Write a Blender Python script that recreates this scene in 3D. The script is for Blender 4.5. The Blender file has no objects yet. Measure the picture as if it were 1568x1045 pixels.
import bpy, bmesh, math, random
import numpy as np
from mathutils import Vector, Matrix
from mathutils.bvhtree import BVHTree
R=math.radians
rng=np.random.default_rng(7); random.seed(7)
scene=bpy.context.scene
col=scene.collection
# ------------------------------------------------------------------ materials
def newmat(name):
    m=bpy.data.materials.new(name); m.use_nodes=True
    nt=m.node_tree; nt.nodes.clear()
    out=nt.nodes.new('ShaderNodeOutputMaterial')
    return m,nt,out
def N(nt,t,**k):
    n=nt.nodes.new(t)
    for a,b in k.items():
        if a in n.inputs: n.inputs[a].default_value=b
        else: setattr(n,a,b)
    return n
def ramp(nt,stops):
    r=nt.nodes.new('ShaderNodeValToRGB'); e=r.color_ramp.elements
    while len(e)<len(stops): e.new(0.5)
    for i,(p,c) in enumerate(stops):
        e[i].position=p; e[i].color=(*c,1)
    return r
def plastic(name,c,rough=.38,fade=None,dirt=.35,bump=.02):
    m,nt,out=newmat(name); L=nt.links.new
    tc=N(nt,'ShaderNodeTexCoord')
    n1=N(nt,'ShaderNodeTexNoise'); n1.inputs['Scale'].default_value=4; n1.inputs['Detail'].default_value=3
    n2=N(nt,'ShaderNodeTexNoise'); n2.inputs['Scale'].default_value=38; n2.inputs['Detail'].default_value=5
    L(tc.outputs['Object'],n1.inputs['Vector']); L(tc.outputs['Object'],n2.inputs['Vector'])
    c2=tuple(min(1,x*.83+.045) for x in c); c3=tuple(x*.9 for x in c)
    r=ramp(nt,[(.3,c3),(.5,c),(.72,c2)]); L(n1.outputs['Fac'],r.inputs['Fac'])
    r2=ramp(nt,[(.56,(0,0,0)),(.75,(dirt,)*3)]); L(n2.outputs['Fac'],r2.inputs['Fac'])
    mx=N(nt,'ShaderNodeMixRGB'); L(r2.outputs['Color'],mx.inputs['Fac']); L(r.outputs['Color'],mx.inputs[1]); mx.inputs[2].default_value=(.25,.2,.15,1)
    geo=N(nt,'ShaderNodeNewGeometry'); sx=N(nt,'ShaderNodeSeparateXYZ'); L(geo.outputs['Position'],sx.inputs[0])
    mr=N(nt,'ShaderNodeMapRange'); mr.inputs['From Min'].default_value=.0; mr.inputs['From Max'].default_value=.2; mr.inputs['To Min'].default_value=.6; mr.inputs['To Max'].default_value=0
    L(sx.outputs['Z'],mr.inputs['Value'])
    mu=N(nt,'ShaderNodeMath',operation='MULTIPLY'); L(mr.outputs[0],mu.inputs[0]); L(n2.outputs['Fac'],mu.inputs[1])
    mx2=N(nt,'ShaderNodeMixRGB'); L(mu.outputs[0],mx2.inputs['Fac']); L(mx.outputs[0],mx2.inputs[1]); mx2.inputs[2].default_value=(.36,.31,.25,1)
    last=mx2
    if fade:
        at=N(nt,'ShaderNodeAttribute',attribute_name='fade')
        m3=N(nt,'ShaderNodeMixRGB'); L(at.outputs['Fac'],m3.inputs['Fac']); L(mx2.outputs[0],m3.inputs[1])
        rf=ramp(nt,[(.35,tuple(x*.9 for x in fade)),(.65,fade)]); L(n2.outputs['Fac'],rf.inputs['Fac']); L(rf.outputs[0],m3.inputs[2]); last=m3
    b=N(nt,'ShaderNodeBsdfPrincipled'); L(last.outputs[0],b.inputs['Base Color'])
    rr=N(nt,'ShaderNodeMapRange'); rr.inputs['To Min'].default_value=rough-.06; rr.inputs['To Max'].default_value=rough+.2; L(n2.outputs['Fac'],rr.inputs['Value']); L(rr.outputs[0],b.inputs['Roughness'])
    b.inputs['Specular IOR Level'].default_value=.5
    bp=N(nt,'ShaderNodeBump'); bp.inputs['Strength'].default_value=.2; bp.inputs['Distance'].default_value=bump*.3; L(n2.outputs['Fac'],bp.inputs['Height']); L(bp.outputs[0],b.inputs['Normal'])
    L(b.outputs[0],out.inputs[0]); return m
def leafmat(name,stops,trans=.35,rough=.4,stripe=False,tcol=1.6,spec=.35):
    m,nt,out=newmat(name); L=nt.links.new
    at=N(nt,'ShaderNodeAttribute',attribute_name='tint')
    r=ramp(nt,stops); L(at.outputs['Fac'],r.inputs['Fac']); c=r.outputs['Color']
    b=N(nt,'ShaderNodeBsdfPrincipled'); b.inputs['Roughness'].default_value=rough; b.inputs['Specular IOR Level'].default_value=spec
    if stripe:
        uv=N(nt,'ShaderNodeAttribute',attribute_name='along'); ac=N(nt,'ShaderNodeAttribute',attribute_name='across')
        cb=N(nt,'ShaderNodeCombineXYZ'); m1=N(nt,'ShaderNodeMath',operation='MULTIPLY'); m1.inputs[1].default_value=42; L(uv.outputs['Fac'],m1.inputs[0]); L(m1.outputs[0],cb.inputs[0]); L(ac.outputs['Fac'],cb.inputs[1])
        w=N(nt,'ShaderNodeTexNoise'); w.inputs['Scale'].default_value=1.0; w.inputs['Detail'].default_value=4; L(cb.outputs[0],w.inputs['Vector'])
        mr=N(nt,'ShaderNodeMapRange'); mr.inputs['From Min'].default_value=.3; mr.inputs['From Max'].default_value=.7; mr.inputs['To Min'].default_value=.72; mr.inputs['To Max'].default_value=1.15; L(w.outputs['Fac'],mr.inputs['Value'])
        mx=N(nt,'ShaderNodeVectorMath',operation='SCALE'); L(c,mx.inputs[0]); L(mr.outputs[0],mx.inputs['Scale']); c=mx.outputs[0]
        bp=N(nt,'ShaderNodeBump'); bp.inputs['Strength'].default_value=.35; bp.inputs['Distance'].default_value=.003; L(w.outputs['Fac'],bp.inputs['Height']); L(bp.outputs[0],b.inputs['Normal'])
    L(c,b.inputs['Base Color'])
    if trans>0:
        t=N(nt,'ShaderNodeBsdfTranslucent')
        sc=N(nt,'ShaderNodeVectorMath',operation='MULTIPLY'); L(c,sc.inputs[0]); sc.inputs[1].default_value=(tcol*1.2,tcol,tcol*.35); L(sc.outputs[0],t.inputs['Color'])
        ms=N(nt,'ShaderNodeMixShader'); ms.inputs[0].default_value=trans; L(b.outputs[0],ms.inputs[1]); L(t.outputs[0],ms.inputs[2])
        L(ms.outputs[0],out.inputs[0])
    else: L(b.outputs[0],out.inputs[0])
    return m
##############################
### Goal
Extract the data exactly as given.

### Task answer
Write a Blender Python script that recreates this scene in 3D. The script is for Blender 4.5. The Blender file has no objects yet. Measure the picture as if it were 1568x1045 pixels.
import bpy, bmesh, math, random
import numpy as np
from mathutils import Vector, Matrix
from mathutils.bvhtree import BVHTree
R=math.radians
rng=np.random.default_rng(7); random.seed(7)
scene=bpy.context.scene
col=scene.collection
# ------------------------------------------------------------------ materials
def newmat(name):
    m=bpy.data.materials.new(name); m.use_nodes=True
    nt=m.node_tree; nt.nodes.clear()
    out=nt.nodes.new('ShaderNodeOutputMaterial')
    return m,nt,out
def N(nt,t,**k):
    n=nt.nodes.new(t)
    for a,b in k.items():
        if a in n.inputs: n.inputs[a].default_value=b
        else: setattr(n,a,b)
    return n
def ramp(nt,stops):
    r=nt.nodes.new('ShaderNodeValToRGB'); e=r.color_ramp.elements
    while len(e)<len(stops): e.new(0.5)
    for i,(p,c) in enumerate(stops):
        e[i].position=p; e[i].color=(*c,1)
    return r
def plastic(name,c,rough=.38,fade=None,dirt=.35,bump=.02):
    m,nt,out=newmat(name); L=nt.links.new
    tc=N(nt,'ShaderNodeTexCoord')
    n1=N(nt,'ShaderNodeTexNoise'); n1.inputs['Scale'].default_value=4; n1.inputs['Detail'].default_value=3
    n2=N(nt,'ShaderNodeTexNoise'); n2.inputs['Scale'].default_value=38; n2.inputs['Detail'].default_value=5
    L(tc.outputs['Object'],n1.inputs['Vector']); L(tc.outputs['Object'],n2.inputs['Vector'])
    c2=tuple(min(1,x*.83+.045) for x in c); c3=tuple(x*.9 for x in c)
    r=ramp(nt,[(.3,c3),(.5,c),(.72,c2)]); L(n1.outputs['Fac'],r.inputs['Fac'])
    r2=ramp(nt,[(.56,(0,0,0)),(.75,(dirt,)*3)]); L(n2.outputs['Fac'],r2.inputs['Fac'])
    mx=N(nt,'ShaderNodeMixRGB'); L(r2.outputs['Color'],mx.inputs['Fac']); L(r.outputs['Color'],mx.inputs[1]); mx.inputs[2].default_value=(.25,.2,.15,1)
    geo=N(nt,'ShaderNodeNewGeometry'); sx=N(nt,'ShaderNodeSeparateXYZ'); L(geo.outputs['Position'],sx.inputs[0])
    mr=N(nt,'ShaderNodeMapRange'); mr.inputs['From Min'].default_value=.0; mr.inputs['From Max'].default_value=.2; mr.inputs['To Min'].default_value=.6; mr.inputs['To Max'].default_value=0
    L(sx.outputs['Z'],mr.inputs['Value'])
    mu=N(nt,'ShaderNodeMath',operation='MULTIPLY'); L(mr.outputs[0],mu.inputs[0]); L(n2.outputs['Fac'],mu.inputs[1])
    mx2=N(nt,'ShaderNodeMixRGB'); L(mu.outputs[0],mx2.inputs['Fac']); L(mx.outputs[0],mx2.inputs[1]); mx2.inputs[2].default_value=(.36,.31,.25,1)
    last=mx2
    if fade:
        at=N(nt,'ShaderNodeAttribute',attribute_name='fade')
        m3=N(nt,'ShaderNodeMixRGB'); L(at.outputs['Fac'],m3.inputs['Fac']); L(mx2.outputs[0],m3.inputs[1])
        rf=ramp(nt,[(.35,tuple(x*.9 for x in fade)),(.65,fade)]); L(n2.outputs['Fac'],rf.inputs['Fac']); L(rf.outputs[0],m3.inputs[2]); last=m3
    b=N(nt,'ShaderNodeBsdfPrincipled'); L(last.outputs[0],b.inputs['Base Color'])
    rr=N(nt,'ShaderNodeMapRange'); rr.inputs['To Min'].default_value=rough-.06; rr.inputs['To Max'].default_value=rough+.2; L(n2.outputs['Fac'],rr.inputs['Value']); L(rr.outputs[0],b.inputs['Roughness'])
    b.inputs['Specular IOR Level'].default_value=.5
    bp=N(nt,'ShaderNodeBump'); bp.inputs['Strength'].default_value=.2; bp.inputs['Distance'].default_value=bump*.3; L(n2.outputs['Fac'],bp.inputs['Height']); L(bp.outputs[0],b.inputs['Normal'])
    L(b.outputs[0],out.inputs[0]); return m
def leafmat(name,stops,trans=.35,rough=.4,stripe=False,tcol=1.6,spec=.35):
    m,nt,out=newmat(name); L=nt.links.new
    at=N(nt,'ShaderNodeAttribute',attribute_name='tint')
    r=ramp(nt,stops); L(at.outputs['Fac'],r.inputs['Fac']); c=r.outputs['Color']
    b=N(nt,'ShaderNodeBsdfPrincipled'); b.inputs['Roughness'].default_value=rough; b.inputs['Specular IOR Level'].default_value=spec
    if stripe:
        uv=N(nt,'ShaderNodeAttribute',attribute_name='along'); ac=N(nt,'ShaderNodeAttribute',attribute_name='across')
        cb=N(nt,'ShaderNodeCombineXYZ'); m1=N(nt,'ShaderNodeMath',operation='MULTIPLY'); m1.inputs[1].default_value=42; L(uv.outputs['Fac'],m1.inputs[0]); L(m1.outputs[0],cb.inputs[0]); L(ac.outputs['Fac'],cb.inputs[1])
        w=N(nt,'ShaderNodeTexNoise'); w.inputs['Scale'].default_value=1.0; w.inputs['Detail'].default_value=4; L(cb.outputs[0],w.inputs['Vector'])
        mr=N(nt,'ShaderNodeMapRange'); mr.inputs['From Min'].default_value=.3; mr.inputs['From Max'].default_value=.7; mr.inputs['To Min'].default_value=.72; mr.inputs['To Max'].default_value=1.15; L(w.outputs['Fac'],mr.inputs['Value'])
        mx=N(nt,'ShaderNodeVectorMath',operation='SCALE'); L(c,mx.inputs[0]); L(mr.outputs[0],mx.inputs['Scale']); c=mx.outputs[0]
        bp=N(nt,'ShaderNodeBump'); bp.inputs['Strength'].default_value=.35; bp.inputs['Distance'].default_value=.003; L(w.outputs['Fac'],bp.inputs['Height']); L(bp.outputs[0],b.inputs['Normal'])
    L(c,b.inputs['Base Color'])
    if trans>0:
        t=N(nt,'ShaderNodeBsdfTranslucent')
        sc=N(nt,'ShaderNodeVectorMath',operation='MULTIPLY'); L(c,sc.inputs[0]); sc.inputs[1].default_value=(tcol*1.2,tcol,tcol*.35); L(sc.outputs[0],t.inputs['Color'])
        ms=N(nt,'ShaderNodeMixShader'); ms.inputs[0].default_value=trans; L(b.outputs[0],ms.inputs[1]); L(t.outputs[0],ms.inputs[2])
        L(ms.outputs[0],out.inputs[0])
    else: L(b.outputs[0],out.inputs[0])
    return m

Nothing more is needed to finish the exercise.